Abstract

As green consumption and eco-modernism so far have failed to significantly reduce the ecological impact of consumption, new approaches are needed to meet sustainability criteria. Next to technology-focused efficiency (relative reduction of energy and material use) and consistency (cradle-to-cradle design) approaches, sufficiency is a specific kind of behavior-based sustainability strategy that addresses how to make do with less. In this contribution, we explore a novel business model framework in order to address sufficiency-based consumer practices. Applying social practice theory reveals levers in terms of materials, competences, and meanings to support sufficiency-based lifestyles. Key challenges are including consumers in the value creation process and adapting value capture processes accordingly. By reconstructing the classical business model – value proposition, creation, and capture – from such a social practice theory perspective, this contribution shows that a sufficiency orientation critically changes our understanding of business models.
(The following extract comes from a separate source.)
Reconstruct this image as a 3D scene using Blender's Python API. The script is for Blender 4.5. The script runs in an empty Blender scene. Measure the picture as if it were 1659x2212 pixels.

In developing sufficiency-based alternatives to consumer practices, businesses become extensions of their customers’ practices. Value co-creation means not only that consumers increasingly act as prosumers but that businesses participate in consumer practices. Such an extended value creation implies an increasing inclusion of environmental and societal aspects beyond the boundaries of a business and may hint at a new understanding of a firm’s boundaries as a fluid network of collaborative practices.